02 September 2010
Magnificent maps that didn't make the exhibition #8
by Brian Orchard Lisle.
Fort Worth, 1965,
lithograph, 95 x 125 cm.
British Library Maps 46825.(6).
Maps and big business go well together. In the boardroom, as Hollywood confirms, the map is the essential 'prop' assisting the giant corporation on its path towards world domination, acting as a powerful symbol in the most serious money-making spaces.
Aiming for similar theatricality, we introduced into Magnificent Maps the 'merchants' room' space and filled it with maps supporting or commemorating big business ventures. Exhibits include maps of North Atlantic fishing quotas (Newfoundland, 1693) and land speculation (Pennsylvania, 1687-8).
This map, however, which we excluded from the final selection, deals with the biggest business of modern times: oil.
The 'Map of Near and Middle East Oil' was one of a number of oil maps published from the 1940s onwards in Texas by the American oil trade publication The Oil Forum. It was updated throughout the 1960s to show, for officials and investors, the increasingly complex networks of ownership and influence, concessions, oilfields, refineries and pipelines in the decade prior to the oil boom of the 1970s.
It is a mesmerising mish-mash of tables, statistics, symbols, borders, lines, colours and patterns. Utterly incomprehensible to the lay viewer, and that is exactly the point of the map; it speaks to the initiated in their own language.

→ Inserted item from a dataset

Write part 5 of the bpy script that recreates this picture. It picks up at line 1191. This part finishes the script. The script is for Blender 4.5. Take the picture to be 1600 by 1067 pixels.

The map confuses me for a number of reasons. Its traditional format, the compass rose, the faux-Arabic lettering of the title, not to mention the colloquial labels and in-jokes ('European Turkey- to be or not to be' presumably refers to legislation governing oil drilling in the former Ottoman Empire) appears out-of-context with the map's otherwise humourless tone. I just don't understand it or where it is coming from. However, I'm intrigued by the feeling of distance it establishes between itself and me, even though it is a comparatively recent creation.
I suppose what this tells us is that all maps have their particular audiences, and that our understanding of them has probably more to do with our perceptions of these audiences than the people themselves, their priorities, and for that matter, their maps.